In 1980 Browning transferred to the San Francisco office. He was still a project superintendent, but business in the region was slow. Over the next four years, Browning took on more and more of the responsibilities of a project sponsor and, in 1984, was officially promoted into the position. The construction of a fitness center and elevated parking structure for the YMCA in the Lake Merritt district of Oakland, completed in 1986, was Browning’s first project on which he carried sole responsibility in his new role.

In the fall of 1990, Browning was sent to Honolulu to manage the ambitious redevelopment of the city’s historic Aloha Tower property. By the fall of 1993, in the wake of a severe slump in commercial construction, the project had been reconfigured as the 190,000-square-foot Aloha Tower Marketplace, a cruise ship terminal, parking for 1,000 vehicles, and the renovation of the landmark tower, built in 1926. Just as construction of the project was to begin, Charlie Pankow decided to withdraw his company as the project’s builder. Browning remained in Hawaii as the project sponsor on the 10,000-seat Special Events Arena on the campus of the University of Hawaii, Manoa. It was the first design-build project undertaken by the State of Hawaii.

In 1995 Browning returned to the Northern California office and spent considerable time working with Catellus Development Corporation on planning Mission Bay, the redevelopment of industrial property around the railway station at Fourth and Townsend streets in San Francisco. Catellus had begun its corporate life as the real estate subsidiary of the merged Santa Fe and Southern Pacific railroads, and had worked with Pankow for many years on developing its property around historic Union Station in Los Angeles. Indeed, in 1995 Pankow was completing construction of the 28-story headquarters for the Los Angeles County Metropolitan Transportation Authority. The tower was part of Gateway Center, a 2.2-million-square-foot transportation complex. As a development effort, Mission Bay was similar in scale and scope. The project materialized in the first decade of the twenty-first century, but Pankow did not participate as contractor.

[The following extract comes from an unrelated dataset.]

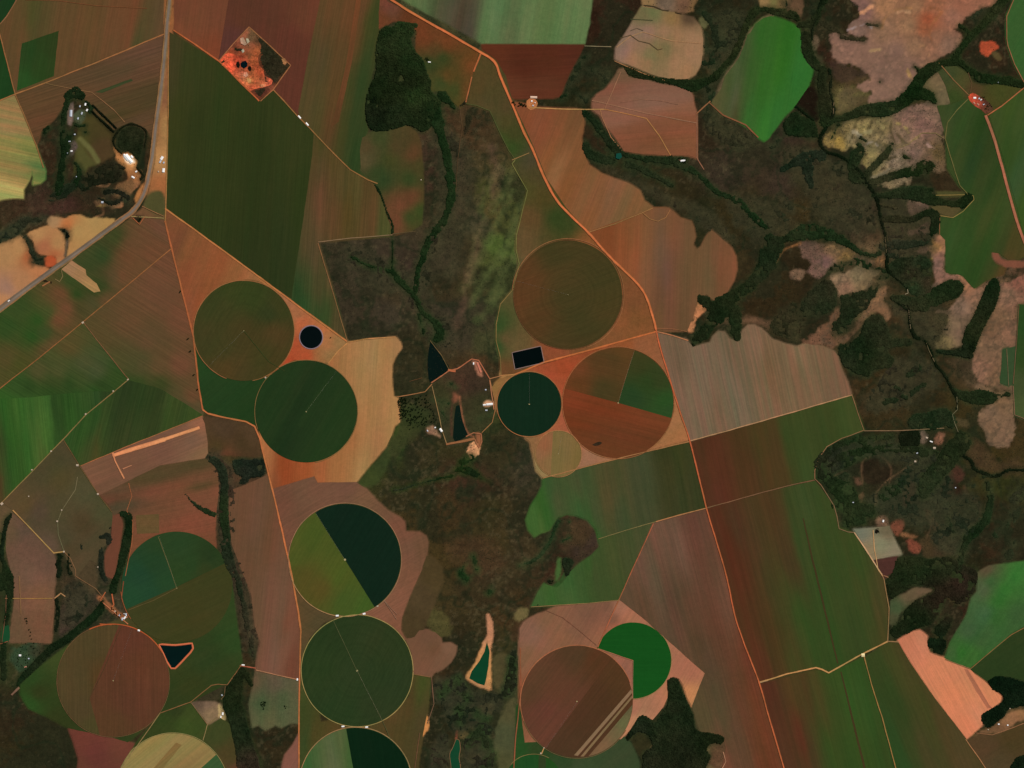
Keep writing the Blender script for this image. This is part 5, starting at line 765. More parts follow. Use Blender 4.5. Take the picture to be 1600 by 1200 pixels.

In 2000 Browning was promoted to vice president and Northern California area manager for Pankow Special Projects, the division of the company that focuses on tenant improvements, historic restorations, renovations, and related work. The next year, he was reassigned as vice president of operations for Charles Pankow Builders in the Northern California region. In 2010 he took over as implementation project executive, overseeing the rollout and adoption of the company’s multimillion-dollar Enterprise Resource Planning (ERP) system. Browning retired from Pankow the following year. As of 2012, he served as a consultant to the Charles Pankow Foundation, providing oversight and management of ongoing research grants and technical expertise and assistance to the board and executive director.